後退時はキャリアの出力クラッチがオン、リング固定用クラッチは適宜オンとオフで制御する。モーター走行の場合はモーターの回転方向が逆になる以外は前進と同じだが、エンジン稼働状態ではリングが固定されてキャリアから出力されるが、プラネタリーギアがシングルならば減速して前進方向に回転するが、ダブルピニオンなので逆転方向に回る。エンジン/モーター走行の過程ではリング固定クラッチは断続的に制御されたりする(らしい)。

トラクションコントロール機能では、前輪がスリップするとフロントドライブユニットのモーター/発電機を発電機として使用して、エンジン出力を抑制すると共にリヤドライブユニットのモーターを稼働して4WD走行を行っている。

かなり分かりにくい解説になってしまったが、これでも概要レベルの話。もっと微妙なことをやっているらしいが、短時間の取材でそこまで理解するのは不可能。それにこれ以上考えるのは知恵熱ものでもある。いずれにせよ、モーターとエンジンを組み合わせれば速くて燃費がよくなるという単純なものではなく、実用品として磨かれた性能を実現するための制御技術には脱帽させられる。

最後にオマケネタとして、バッテリーの使い方について。車載モニターで見ると、プリウスのバッテリー残量はかなり大きく変化する。つまり、モーターの負担がかなり大きいわけだ。しかし、アルファードは満充電から少し少ないくらいの状態がほとんど。エンジン走行をメインに、燃費向上と急加速でモーターが補佐するという感じだ。

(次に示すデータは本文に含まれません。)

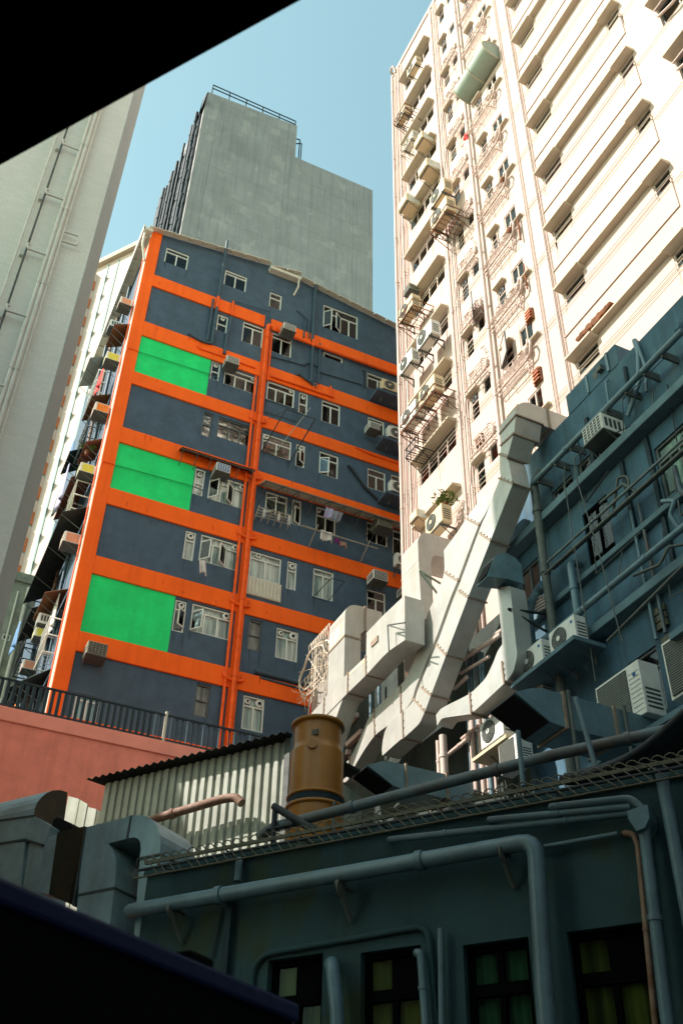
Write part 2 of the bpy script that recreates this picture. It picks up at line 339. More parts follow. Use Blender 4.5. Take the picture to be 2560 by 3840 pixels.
def window(par, fr, u0, u1, v0, v1, cols=2, transom=.28, fm='frame', cm='curt', rec=.07, fw=.045, gm='glass', fans=(), open_=(), label=None, d=0., cdep=.085):
    """frame (part) > pane, curtain, exhaust fans, open casement leaves; sits in an opening of the wall"""
    b = MB(); D = d-rec; g = .004
    u0 += g; u1 -= g; v0 += g; v1 -= g
    b.box(fr, u0, u1, v0, v0+fw, D-.04, D+.03); b.box(fr, u0, u1, v1-fw, v1, D-.04, D+.03)
    b.box(fr, u0, u0+fw, v0+fw, v1-fw, D-.04, D+.03); b.box(fr, u1-fw, u1, v0+fw, v1-fw, D-.04, D+.03)
    vt = v1-(v1-v0)*transom if transom else v1
    if transom: b.box(fr, u0+fw, u1-fw, vt-fw*.45, vt+fw*.45, D-.035, D+.026)
    for i in range(1, cols):
        u = u0+(u1-u0)*i/cols; b.box(fr, u-fw*.5, u+fw*.5, v0+fw, vt-(fw*.45 if transom else fw), D-.036, D+.027)
    w = b.build('window', M[fm], par)
    if label: w['label'] = label
    p = MB(); p.box(fr, u0+fw*.5, u1-fw*.5, v0+fw*.5, v1-fw*.5, D-.012, D-.004); p.build('pane', M[gm], w)
    c = MB()
    n = max(6, int((u1-u0)/.06)); pts = []
    for i in range(n+1):
        u = u0+.01+(u1-u0-.02)*i/n; pts.append((u, D-cdep+.018*min(1, cdep/.05)*sin(i*2.1)+.008*sin(i*.9)))
    c.add([fr.p(u, v0+.01, q) for u, q in pts]+[fr.p(u, v1-.01, q) for u, q in pts], [(i, i+1, n+2+i, n+1+i) for i in range(n)])
    c.build('curtain', M[cm], w)
    for fu, fv, fr_ in fans:
        uu = u0+(u1-u0)*fu; vv = v0+(v1-v0)*fv; e = MB(); ax = fr.N
        P = fr.p(uu, vv, D+.01); e.tube([P, P+ax*.035], fr_, 16); e.tube([P+ax*.035, P+ax*.06], [fr_*.82, fr_*.55], 16); e.m = 1; e.tube([P+ax*.061, P+ax*.066], fr_*.45, 12)
        e.build('exhaust_fan', [M['frame'] if fm == 'frame' else M['framedark'], M['black']], w)
    for ua, ub, va, vb, ang in open_:      # casement leaf hinged at ua, swung out by ang
        A = u0+(u1-u0)*ua; B = u0+(u1-u0)*ub; lo = v0+(v1-v0)*va; hi = v0+(v1-v0)*vb; wd = B-A
        dirn = Vector((cos(ang), sin(ang))); f2 = Fr((0, 0), 0); H = fr.P+fr.U*A+fr.N*(D+.035)
        sub = Fr((H.x, H.y), 0); sub.U = fr.U*dirn.x+fr.N*dirn.y; sub.N = fr.N*dirn.x-fr.U*dirn.y
        s = 1 if wd > 0 else -1; W_ = abs(wd)
        if s < 0: sub.U = -fr.U*dirn.x+fr.N*dirn.y; sub.N = fr.N*dirn.x+fr.U*dirn.y
        e = MB(); t = fw*.8
        e.box(sub, 0, W_, lo, lo+t, 0, .03); e.box(sub, 0, W_, hi-t, hi, 0, .03); e.box(sub, 0, t, lo+t, hi-t, 0, .03); e.box(sub, W_-t, W_, lo+t, hi-t, 0, .03)
        e.m = 1; e.box(sub, t*.5, W_-t*.5, lo+t*.5, hi-t*.5, .010, .016)
        e.build('casement', [M[fm], M[gm]], w)
    return w

# air conditioners, built once each at the origin: width along x, front at y=0 facing -y, standing on z=0
def condenser(name='air_conditioner', rect=False, W=.84, H=.58, Dp=.30, case='acwhite', wire='grille', fanx=-.12, logo=None, bracket=True, stripes=False):
    r = thing(name, 'outdoor unit', 'air conditioner', (0, 0, 0)); r.location = (0, 0, 0)
    a = MB(); a.cube(-W/2, W/2, 0, Dp, .02, H); a.build('casing', M[case], r, .012)
    R_ = H*.40; cx = fanx*W; cz = H*.52
    g = MB(); g.tube([(cx, -.003, cz), (cx, -.018, cz)], R_, 28) if not rect else g.cube(-W/2+.05, W*.22, -.018, -.002, .06, H-.05)
    gg = g.build('fan_guard', M['grille'], r)
    w = MB()
    if rect:
        for k in range(22): w.cube(-W/2+.05, W*.22, -.026, -.018, .07+(H-.13)*k/21, .076+(H-.13)*k/21)
    for k in (() if rect else range(1, 6)):
        rr = R_*k/5.2; n = 28
        ring = [Vector((cx+rr*cos(2*pi*i/n), -.024, cz+rr*sin(2*pi*i/n))) for i in range(n+1)]
        w.tube(ring, .0035, 4, False)
    for i in (range(0) if rect else range(12)):
        an = 2*pi*i/12; w.tube([(cx+R_*.2*cos(an), -.024, cz+R_*.2*sin(an)), (cx+R_*cos(an), -.024, cz+R_*sin(an))], .003, 4)
    w.build('guard_wire', M[wire if wire != 'grille' else 'grillelight'], gg)
    h = MB()
    if not rect: h.tube([(cx, -.02, cz), (cx, -.034, cz)], R_*.24, 18); h.build('hub', M[case], r)
    else:
        for k in range(9): h.cube(W*.26, W*.48, -.006, .001, .1+k*.075, .106+k*.075)
        h.build('side_panel', M['grillelight'], r)
    e = MB(); px = W*.30
    for q in range(5): e.cube(W/2-.001, W/2+.004, .05, Dp-.05, .12+q*.07, .15+q*.07)
    e.build('side_vent', M['grille'], r)
    if logo:
        l = MB(); l.tube([(W*.38, -.002, H*.78), (W*.38, -.006, H*.78)], .035, 14); l.build('emblem', M[logo], r)
    if bracket:
        k = MB()
        for x in (-W*.36, W*.36):
            k.cube(x-.02, x+.02, -.03, Dp+.18, -.04, 0); k.tube([(x, 0, -.03), (x, Dp+.18, -.34)], .014, 6); k.cube(x-.02, x+.02, Dp+.16, Dp+.18, -.36, -.04)
        k.cube(-W*.46, W*.46, .01, .05, .0, .02); k.build('bracket', M['bracket'], r)
    return r
def window_ac(case='acwhite', face='grille', W=.56, H=.40, Dp=.55, tray=True):
    sd = 'grille' if face in ('grille', 'logo_blue') else face
    r = thing('window_air_conditioner', 'window unit', 'air conditioner', (0, 0, 0)); r.location = (0, 0, 0)
    a = MB(); a.cube(-W/2, W/2, .012, Dp, 0, H); a.build('casing', M[case], r, .01)
    b = MB(); b.cube(-W/2+.03, W/2-.03, 0, .02, .03, H-.03); gg = b.build('grille', M[face], r)
    w = MB()
    for i in range(6): z = .03+(H-.06)*i/5; w.cube(-W/2+.02, W/2-.02, -.006, .004, z-.006, z+.006)
    for i in range(6): x = -W/2+.03+(W-.06)*i/5; w.cube(x-.006, x+.006, -.007, .003, .025, H-.025)
    w.build('grille_bar', M[case], gg)
    k = MB()
    for q in range(4): k.cube(W/2-.001, W/2+.003, .08+q*.1, .14+q*.1 if sd == 'grille' else .175+q*.1, .1 if sd == 'grille' else .03, H-.08 if sd == 'grille' else H-.03)
    k.build('louvre', M[sd], r); k = MB()
    for q in range(4): k.cube(-W/2-.003, -W/2+.001, .08+q*.1, .14+q*.1, .1, H-.08)
    k.build('louvre', M['grille'], r)
    t = MB()
    if tray: t.cube(-W/2-.02, W/2+.02, -.01, Dp, -.025, -.004)
    else: t.cube(-W/2, W/2, .05, .09, -.025, -.004)
    t.tube([(-W/2, .06, -.02), (-W/2, Dp-.03, -.3)], .012, 6); t.tube([(W/2, .06, -.02), (W/2, Dp-.03, -.3)], .012, 6)
    t.build('bracket', M['bracket'], r)
    return r
P_ac = condenser(); P_accream = condenser(case='accream', wire='grillelight'); P_acsun = condenser(case='acwhite', wire='grillelight')
P_aclogo = condenser(logo='logo_blue'); P_acbig = condenser(rect=True, W=1.0, H=.86, Dp=.36, logo='logo_blue', bracket=False)
P_wac = window_ac(); P_wacpeach = window_ac('acwhite', 'peach'); P_wacblue = window_ac('acwhite', 'logo_blue'); P_wacyel = window_ac('acwhite', 'yellowpale'); P_wacdark = window_ac('acdirty', 'grille'); P_box = window_ac('accream', 'acwhite', tray=False); P_wacorange = window_ac('acwhite', 'orangeface')
PROTOS = [P_ac, P_accream, P_acsun, P_aclogo, P_acbig, P_wac, P_wacpeach, P_wacblue, P_wacyel, P_wacdark, P_box, P_wacorange]
FACE_A = 0.; FACE_X = -pi/2
def put(proto, fr, u, v, d, label, group, sc=1.):
    """u,v = middle of the bottom edge of the front; d = how far the front stands out"""
    return copy_tree(proto, fr.p(u, v, d), fr.ang, label, group, (sc, sc, sc))

exec_parts = []
# ================================================================ THE SETTING
g = MB(); g.add([(-400, -400, 0), (400, -400, 0), (400, 400, 0), (-400, 400, 0)], [(0, 1, 2, 3)])
tag(g.build('street', M['street']), None, kind='structure')

# ---------------------------------------------------------------- orange and slate apartment block (facade y = 27)
F = ORA
orange = thing('apartment_building', 'slate grey apartment block with orange bands and three green panels', 'building', (9, 27, 0))
XL, XR, ZT, ZB = 3.52, 19.5, 35.15, 9.0
WINS = [  # x0 x1 z0 z1 style
 (4.21, 5.19, 33.77, 34.72, 'blue'), (6.79, 7.77, 33.76, 34.73, 'pale'), (8.84, 9.39, 33.45, 34.41, 'one'), (11.32, 12.99, 33.43, 34.91, 'open3'),
 (6.74, 7.19, 30.9, 31.89, 'slim'), (7.83, 8.72, 30.8, 32.0, 'pale'), (9.09, 9.99, 30.83, 31.98, 'pale'), (11.42, 12.31, 31.62, 31.96, 'blind'), (13.45, 15.0, 30.74, 31.66, 'three'), (15.6, 17.0, 30.74, 31.66, 'three'),
 (6.77, 7.13, 28.16, 29.18, 'slim'), (7.32, 8.67, 28.14, 29.06, 'three'), (9.09, 10.26, 28.11, 29.13, 'three'), (10.45, 10.83, 27.99, 29.13, 'slim'), (11.44, 12.26, 27.96, 29.13, 'pale'), (13.49, 14.25, 28.2, 29.08, 'pale'), (14.51, 15.2, 28.2, 29.1, 'pale'),
 (6.73, 7.1, 25.22, 26.39, 'slimdark'), (7.31, 8.65, 25.39, 26.4, 'dark4'), (9.09, 10.27, 25.37, 26.33, 'teal'), (10.46, 10.84, 25.22, 26.35, 'slimopen'), (11.43, 12.24, 25.22, 26.37, 'openl'), (13.49, 14.28, 25.3, 26.32, 'tealdark'), (14.52, 15.2, 25.2, 26.39, 'tealdark'),
 (6.73, 7.1, 22.46, 23.65, 'slim'), (7.27, 8.63, 22.44, 23.59, 'open2'), (9.41, 10.26, 22.6, 23.6, 'openl'), (10.44, 10.81, 22.45, 23.61, 'slimo2'), (11.4, 12.2, 22.51, 23.62, 'teal'), (13.46, 14.34, 22.7, 23.64, 'tealdark'), (14.55, 15.3, 22.5, 23.64, 'tealdark'),
 (6.7, 7.07, 19.68, 20.86, 'slimfan'), (7.24, 8.61, 19.78, 20.89, 'open2'), (9.03, 10.19, 19.72, 20.8, 'bay'), (10.41, 10.77, 19.65, 20.82, 'slimfan'), (11.39, 12.18, 19.63, 20.85, 'pale'), (13.48, 14.23, 19.5, 20.6, 'tealdark'),
 (6.69, 7.07, 16.91, 18.08, 'slimopen'), (7.25, 8.6, 17.06, 18.1, 'open1'), (9.2, 9.66, 16.93, 18.07, 'slimdark'), (10.18, 10.96, 16.89, 18.04, 'fan2'),
 (7.7, 8.17, 14.22, 15.32, 'slimdark'), (9.24, 9.95, 14.15, 15.31, 'fan2'), (4.2, 4.9, 13.2, 14.1, 'pale')]
w = MB(); grid_wall(w, F, XL, XR, ZB, ZT, WINS, 0, .28)
w.box(F, XL, XR, ZB-9, ZB, -.4, 0); w.cube(XL+.002, XR, 27.29, 38, Z0+ZB-9, Z0+ZT)
w.ext(F, [(XL, ZT), (3.95, 35.45), (8.8, 36.1), (9.9, 36.0), (XR, 34.3), (XR, ZT-.9)][:4]+[(12.4, ZT)], -.3, 0.)
w.ext(F, [(9.9, 35.96), (15.2, 35.15), (12.4, ZT)], -.3, .001)
w.box(F, 8.74, 9.9, 33.0, 33.001, 0, .001)
w.ext(F, [(6.79, 33.0), (6.79, 35.6), (8.72, 35.95), (8.72, 33.0)], .0, .03) if False else None
w.build('facade_wall', M['slate'], orange)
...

これで心配になるのはバッテリーのコンディション。ニッケル水素に限らず、複数セルの二次電池ではセルの状態のバラツキなどで容量や出力(放電)特性が変化。極端な場合は寿命そのものに影響する。長く性能を維持するためには定期的なコンディショニングが必要である。

初期のプリウスではバッテリーコンディションが著しく悪い場合は、整備工場でのコンディショニングを行っていたようだが、現在では走行中に満充電と完全放電(0Ahではなく、使用できる電流が0の状態)などを行いコンディションを整えている。この辺りの技術は大出力急速充電型高密度二次電池を長寿命に使うための要点であり、トヨタのハイブリッドの技術の先進性のひとつとなっている。

バッテリーについての余談。
バッテリーは正しくはバッテリーパックで、小さな電池を沢山組み合わせたものと考えれば分かりやすい。一個の電池をセルと呼び、例えば12V3000mAhのバッテリーパックならば1.2V3000mAhの単セルを直列に10個繋いでいる。二次電池とはいえ、残存電力量が少なくなると出力電圧が低下する傾向にあり(メモリー効果ではない)、安定した性能を発揮するにはセル毎の充放電状態を一致させるのが好ましい。ところが半端な充放電を繰り返していると、セル毎に充電量(蓄電量)がばらついたりする。他にも性能を低下させる要因があり、それを取り除くのがバッテリーのコンディショニング。なお、一般的に言われるメモリー効果は最近のニッケル水素電池ではほとんどないと言われている(内部の化学的な変化による容量減少、つまり本当のメモリー効果はある)。

また、二次電池を駆動用バッテリーと誤解している人も多い。電装系のふつうの12V鉛バッテリーかあるので、これが一次で、駆動用は二次、というのが誤解の原因のようだ。二次電池は充放電できる電池のこと。一次電池は乾電池のように充電できないタイプ。ニッカドとかニッケル水素、携帯電話によく使われているリチウム・イオンなどの充放電型電池が二次電池である。